New requirements emerge continuously across industries and regions, creating a complex web of rules that teams must track, interpret and implement. Success requires not just vigilance from compliance teams but a genuine dedication from every department to maintain standards and adapt to new requirements.
Fostering compliance-first cultures
No longer is compliance a one-time checkbox exercise, but an essential culture for teams to embed and continue developing. Success depends on making compliance a shared responsibility where security becomes integral to how teams work, not just an extra requirement to fulfil.
This can enable organisations to meet security requirements essential for reaping the benefits of digitalisation and building lasting security awareness.
Casey Ellis, who advises national security agencies in the US, UK and Australia, argues that good compliance should happen naturally and become second nature as part of robust business operations.
“If you're doing it right, it's effective and the business doesn't notice it. Ultimately, security compliance can be pivoted from an extrinsic force to an intrinsic drive by driving cross-functional security awareness, celebrating wins, and looking for ways to use security excellence as a market differentiator. These are all useful tools for creating a culture that has security compliance at its core,” he says.
Upskilling and reskilling
Shifting privacy concerns and digital threats add complexity to compliance efforts. Teams must understand how these new risks affect their regulatory obligations, requiring constant training and skill development.
Yet many organisations struggle to fund adequate compliance training and updates due to budget and staffing constraints.
“Securing adequate budget for high-quality compliance programs can produce conflicts with other business priorities, and creating compliance frameworks that are applicable across jurisdictions adds another layer of complexity,” Dr De Zan says.
“However, perhaps the most daunting challenge is ensuring widespread adoption throughout the organisation, as it requires changing behaviours and fostering a culture of compliance that resonates with employees at all levels,” he adds.
Beyond just training delivery, organisations must verify that staff actually retain and apply security knowledge through continuous assessment and reinforcement - a one-off win is not enough.
Compliance demands a holistic approach where employees can become digital guardians. The most effective approach integrates compliance into daily workflows, creating a shared understanding that goes beyond traditional training.
“You don't just see it in companies, but also in external auditors and supervisory bodies. In the Netherlands, for example, the size of the team responsible for supervising those regulations has doubled or even tripled in the last two or three years, and it is still growing because more regulations will come, and more standards will be set,” Lapré says.
“You need people with the skills to check them, implement them and control them, so a huge growth in demand for talent is expected in all those areas,” he adds.
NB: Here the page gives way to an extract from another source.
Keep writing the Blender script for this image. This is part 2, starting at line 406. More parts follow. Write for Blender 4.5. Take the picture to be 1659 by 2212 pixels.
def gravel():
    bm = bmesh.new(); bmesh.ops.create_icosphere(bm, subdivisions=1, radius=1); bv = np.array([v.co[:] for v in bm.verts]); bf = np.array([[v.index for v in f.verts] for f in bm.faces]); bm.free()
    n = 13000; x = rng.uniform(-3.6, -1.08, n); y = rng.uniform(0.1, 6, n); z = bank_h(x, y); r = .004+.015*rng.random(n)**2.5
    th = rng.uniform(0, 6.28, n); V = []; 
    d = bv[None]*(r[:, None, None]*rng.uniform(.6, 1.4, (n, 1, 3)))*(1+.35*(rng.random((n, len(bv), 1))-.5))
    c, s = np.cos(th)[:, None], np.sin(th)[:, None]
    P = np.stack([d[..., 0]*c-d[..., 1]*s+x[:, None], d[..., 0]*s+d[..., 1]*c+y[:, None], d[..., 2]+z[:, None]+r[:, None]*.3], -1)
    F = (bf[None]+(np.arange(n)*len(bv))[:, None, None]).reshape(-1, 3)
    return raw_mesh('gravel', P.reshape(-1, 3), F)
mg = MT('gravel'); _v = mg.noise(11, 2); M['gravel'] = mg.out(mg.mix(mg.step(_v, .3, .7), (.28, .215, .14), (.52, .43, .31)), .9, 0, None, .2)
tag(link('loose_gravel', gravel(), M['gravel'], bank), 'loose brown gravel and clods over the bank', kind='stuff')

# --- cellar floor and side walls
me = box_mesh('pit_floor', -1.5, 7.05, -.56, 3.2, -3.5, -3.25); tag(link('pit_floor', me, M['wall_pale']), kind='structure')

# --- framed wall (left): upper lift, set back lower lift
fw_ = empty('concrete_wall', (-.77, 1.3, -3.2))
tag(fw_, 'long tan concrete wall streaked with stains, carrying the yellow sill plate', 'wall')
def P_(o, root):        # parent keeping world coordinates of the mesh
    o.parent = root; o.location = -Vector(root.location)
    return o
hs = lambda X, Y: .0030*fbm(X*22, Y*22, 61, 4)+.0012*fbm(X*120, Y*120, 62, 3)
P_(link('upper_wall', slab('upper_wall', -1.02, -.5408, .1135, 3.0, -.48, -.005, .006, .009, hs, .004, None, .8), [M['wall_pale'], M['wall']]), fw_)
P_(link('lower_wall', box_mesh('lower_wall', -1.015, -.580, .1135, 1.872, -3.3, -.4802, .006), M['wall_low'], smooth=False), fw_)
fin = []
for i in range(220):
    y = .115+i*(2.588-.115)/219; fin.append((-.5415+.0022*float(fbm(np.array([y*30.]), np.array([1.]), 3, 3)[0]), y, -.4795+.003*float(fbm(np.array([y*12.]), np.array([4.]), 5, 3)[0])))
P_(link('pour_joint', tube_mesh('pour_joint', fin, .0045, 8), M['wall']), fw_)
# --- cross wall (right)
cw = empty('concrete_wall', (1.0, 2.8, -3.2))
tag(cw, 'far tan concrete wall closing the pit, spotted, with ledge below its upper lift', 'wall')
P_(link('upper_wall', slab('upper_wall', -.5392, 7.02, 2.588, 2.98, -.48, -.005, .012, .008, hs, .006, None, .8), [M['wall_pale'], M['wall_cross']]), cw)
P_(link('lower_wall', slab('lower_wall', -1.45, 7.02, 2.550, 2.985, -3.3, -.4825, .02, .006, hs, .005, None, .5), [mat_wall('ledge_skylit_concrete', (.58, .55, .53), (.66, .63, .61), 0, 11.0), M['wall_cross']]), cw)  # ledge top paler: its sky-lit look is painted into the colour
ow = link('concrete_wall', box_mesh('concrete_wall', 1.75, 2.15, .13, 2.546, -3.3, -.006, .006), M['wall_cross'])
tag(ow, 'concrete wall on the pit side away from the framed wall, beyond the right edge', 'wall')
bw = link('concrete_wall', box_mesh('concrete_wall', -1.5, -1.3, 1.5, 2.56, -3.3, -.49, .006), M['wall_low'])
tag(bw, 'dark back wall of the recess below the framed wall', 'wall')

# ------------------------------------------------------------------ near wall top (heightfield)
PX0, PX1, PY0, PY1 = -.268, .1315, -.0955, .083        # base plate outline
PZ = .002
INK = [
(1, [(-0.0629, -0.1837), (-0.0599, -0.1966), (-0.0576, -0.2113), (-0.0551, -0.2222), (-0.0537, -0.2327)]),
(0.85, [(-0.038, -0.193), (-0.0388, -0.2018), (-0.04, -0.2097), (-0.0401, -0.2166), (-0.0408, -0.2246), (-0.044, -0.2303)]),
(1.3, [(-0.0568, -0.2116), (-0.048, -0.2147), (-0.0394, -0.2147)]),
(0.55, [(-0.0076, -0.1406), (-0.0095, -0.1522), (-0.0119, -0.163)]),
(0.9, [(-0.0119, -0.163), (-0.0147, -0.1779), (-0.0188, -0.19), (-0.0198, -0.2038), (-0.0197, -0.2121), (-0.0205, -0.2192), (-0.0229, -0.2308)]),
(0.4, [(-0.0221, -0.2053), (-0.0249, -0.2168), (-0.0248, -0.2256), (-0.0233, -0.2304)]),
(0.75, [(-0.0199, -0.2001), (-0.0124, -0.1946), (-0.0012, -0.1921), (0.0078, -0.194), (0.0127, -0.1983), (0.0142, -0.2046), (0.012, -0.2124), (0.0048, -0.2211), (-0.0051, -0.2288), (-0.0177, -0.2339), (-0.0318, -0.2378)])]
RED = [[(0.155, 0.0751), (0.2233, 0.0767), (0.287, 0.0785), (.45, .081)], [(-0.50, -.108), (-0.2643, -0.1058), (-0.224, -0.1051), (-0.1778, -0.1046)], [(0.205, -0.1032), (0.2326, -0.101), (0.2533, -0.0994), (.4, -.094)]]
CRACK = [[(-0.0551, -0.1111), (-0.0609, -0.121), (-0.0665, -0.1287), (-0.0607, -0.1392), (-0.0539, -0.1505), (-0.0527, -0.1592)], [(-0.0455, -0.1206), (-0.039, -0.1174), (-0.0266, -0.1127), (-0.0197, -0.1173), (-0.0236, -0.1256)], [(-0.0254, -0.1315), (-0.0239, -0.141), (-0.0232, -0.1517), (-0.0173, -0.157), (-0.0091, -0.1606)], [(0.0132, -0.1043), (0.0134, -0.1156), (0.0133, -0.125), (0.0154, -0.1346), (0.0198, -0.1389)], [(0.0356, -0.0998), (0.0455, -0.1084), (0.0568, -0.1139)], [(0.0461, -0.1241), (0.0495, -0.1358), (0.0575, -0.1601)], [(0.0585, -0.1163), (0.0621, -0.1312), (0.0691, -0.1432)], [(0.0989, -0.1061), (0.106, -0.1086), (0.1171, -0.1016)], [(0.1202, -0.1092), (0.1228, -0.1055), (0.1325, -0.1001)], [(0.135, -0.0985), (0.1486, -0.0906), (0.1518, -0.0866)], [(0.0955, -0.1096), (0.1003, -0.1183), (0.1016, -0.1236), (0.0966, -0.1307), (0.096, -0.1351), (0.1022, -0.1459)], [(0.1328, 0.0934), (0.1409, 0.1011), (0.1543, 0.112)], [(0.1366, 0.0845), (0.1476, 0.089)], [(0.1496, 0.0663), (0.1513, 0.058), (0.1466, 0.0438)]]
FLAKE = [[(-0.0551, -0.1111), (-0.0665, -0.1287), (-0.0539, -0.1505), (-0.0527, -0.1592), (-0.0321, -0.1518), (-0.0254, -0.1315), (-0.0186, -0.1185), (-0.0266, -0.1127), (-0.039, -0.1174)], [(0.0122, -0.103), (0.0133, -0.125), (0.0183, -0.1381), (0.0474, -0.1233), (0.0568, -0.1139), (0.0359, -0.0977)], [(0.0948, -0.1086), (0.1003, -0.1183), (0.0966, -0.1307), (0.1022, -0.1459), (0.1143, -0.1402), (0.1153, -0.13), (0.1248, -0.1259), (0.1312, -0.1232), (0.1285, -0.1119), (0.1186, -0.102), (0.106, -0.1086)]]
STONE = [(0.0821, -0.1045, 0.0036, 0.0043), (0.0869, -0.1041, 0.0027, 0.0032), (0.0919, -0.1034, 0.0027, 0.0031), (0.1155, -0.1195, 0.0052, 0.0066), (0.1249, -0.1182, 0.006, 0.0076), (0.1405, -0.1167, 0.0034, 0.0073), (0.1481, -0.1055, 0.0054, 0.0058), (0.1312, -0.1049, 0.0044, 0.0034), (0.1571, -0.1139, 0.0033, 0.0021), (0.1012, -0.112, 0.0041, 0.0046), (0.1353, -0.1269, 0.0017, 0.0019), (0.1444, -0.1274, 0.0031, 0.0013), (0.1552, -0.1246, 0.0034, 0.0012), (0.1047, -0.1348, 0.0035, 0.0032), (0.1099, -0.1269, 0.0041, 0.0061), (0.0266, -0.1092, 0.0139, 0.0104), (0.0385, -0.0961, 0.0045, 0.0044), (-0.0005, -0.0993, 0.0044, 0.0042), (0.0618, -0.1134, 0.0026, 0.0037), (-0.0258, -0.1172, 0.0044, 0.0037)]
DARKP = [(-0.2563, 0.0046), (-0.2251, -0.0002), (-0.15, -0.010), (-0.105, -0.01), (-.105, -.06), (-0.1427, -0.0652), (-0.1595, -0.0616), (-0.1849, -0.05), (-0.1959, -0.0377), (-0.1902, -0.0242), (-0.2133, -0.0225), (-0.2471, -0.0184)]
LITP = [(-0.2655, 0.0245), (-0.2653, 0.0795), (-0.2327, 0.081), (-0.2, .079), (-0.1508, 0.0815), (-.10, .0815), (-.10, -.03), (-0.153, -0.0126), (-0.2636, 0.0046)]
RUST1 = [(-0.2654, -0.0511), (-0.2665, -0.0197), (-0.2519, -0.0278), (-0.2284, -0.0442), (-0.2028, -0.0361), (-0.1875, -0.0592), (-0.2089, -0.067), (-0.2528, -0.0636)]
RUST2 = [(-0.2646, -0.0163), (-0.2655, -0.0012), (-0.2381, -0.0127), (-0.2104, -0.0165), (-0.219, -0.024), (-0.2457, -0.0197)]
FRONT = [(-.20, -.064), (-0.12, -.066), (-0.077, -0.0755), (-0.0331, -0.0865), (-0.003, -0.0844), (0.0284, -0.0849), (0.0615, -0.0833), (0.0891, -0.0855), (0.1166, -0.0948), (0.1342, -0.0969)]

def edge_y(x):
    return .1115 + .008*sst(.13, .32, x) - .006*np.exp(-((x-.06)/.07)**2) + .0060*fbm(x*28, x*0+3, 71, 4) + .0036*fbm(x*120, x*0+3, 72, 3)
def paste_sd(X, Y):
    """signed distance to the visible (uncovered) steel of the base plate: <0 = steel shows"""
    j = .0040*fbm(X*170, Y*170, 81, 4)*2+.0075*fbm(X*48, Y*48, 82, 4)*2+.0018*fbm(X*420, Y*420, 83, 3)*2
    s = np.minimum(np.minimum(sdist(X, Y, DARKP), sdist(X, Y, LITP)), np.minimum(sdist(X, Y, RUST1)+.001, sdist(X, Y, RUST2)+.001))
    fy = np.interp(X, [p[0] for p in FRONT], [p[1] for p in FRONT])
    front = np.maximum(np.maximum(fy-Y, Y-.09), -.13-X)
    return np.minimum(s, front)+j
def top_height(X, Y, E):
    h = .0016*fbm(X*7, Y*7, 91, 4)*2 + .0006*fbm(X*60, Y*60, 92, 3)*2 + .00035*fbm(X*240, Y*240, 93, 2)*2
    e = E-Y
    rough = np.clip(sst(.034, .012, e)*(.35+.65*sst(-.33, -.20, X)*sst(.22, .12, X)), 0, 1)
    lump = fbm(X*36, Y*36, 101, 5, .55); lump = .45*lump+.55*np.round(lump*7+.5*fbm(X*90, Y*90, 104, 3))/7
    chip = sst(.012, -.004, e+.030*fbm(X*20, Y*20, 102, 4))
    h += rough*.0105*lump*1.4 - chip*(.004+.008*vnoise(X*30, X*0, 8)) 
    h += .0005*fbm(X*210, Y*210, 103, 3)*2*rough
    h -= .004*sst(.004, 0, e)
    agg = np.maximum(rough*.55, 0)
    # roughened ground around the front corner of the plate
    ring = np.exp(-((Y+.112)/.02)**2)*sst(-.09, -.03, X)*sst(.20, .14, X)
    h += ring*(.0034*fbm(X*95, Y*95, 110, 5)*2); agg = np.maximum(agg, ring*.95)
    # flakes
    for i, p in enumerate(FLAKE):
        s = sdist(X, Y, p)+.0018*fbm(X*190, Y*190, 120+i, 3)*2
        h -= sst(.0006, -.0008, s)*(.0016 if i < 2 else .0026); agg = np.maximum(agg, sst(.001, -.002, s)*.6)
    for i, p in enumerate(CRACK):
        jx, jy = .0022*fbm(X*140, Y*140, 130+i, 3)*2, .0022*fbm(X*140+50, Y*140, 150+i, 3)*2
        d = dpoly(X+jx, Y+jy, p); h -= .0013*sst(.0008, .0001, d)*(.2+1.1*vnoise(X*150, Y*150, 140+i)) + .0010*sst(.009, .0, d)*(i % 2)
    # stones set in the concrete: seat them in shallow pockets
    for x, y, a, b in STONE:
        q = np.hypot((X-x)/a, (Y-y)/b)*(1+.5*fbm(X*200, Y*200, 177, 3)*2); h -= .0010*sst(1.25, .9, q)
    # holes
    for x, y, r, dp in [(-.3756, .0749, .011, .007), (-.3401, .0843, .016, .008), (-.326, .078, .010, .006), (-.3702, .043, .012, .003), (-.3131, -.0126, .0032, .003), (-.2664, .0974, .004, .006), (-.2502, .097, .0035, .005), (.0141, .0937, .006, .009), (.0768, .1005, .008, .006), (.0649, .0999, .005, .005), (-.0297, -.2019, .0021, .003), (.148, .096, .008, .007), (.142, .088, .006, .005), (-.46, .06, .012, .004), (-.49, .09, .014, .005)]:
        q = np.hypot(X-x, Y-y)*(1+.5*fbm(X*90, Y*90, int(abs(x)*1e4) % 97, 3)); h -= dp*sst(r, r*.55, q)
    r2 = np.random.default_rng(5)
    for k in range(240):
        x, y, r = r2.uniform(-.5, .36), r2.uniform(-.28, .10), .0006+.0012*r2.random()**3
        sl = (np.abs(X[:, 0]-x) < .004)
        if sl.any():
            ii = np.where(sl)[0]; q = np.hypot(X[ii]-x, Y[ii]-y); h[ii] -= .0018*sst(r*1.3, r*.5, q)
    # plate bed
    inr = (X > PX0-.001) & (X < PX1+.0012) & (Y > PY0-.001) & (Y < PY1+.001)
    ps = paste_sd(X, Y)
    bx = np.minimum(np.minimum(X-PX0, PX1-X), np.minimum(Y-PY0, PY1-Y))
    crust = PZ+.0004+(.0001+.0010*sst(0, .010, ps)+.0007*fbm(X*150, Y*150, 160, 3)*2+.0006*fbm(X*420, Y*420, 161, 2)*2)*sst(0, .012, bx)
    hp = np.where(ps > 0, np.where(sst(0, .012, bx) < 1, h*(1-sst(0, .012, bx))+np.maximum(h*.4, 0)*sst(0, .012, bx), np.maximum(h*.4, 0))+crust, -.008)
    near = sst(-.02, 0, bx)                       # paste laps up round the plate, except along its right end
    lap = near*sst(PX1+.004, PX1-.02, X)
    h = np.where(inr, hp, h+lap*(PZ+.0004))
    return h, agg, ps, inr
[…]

Reimagining best practices
Empowering teams to adapt quickly to regulatory changes without sacrificing operational efficiency or creativity is a constant challenge when teams can feel constrained by compliance requirements, leading to resistance or delays in implementing updates.
Ellis says: “Ultimately, organisations should apply security according to their threat and risk models but given that these are dynamic and often poorly understood within an organisation, compliance plays a vital role in reducing human error, guiding best practice and otherwise picking up the slack.
“Thoughtful vendor selection, prioritisation based on existing organisational strengths, and striving for alignment with revenue and product-generating business units is both a challenge and an opportunity for excellence and differentiation if it is done well,” he says.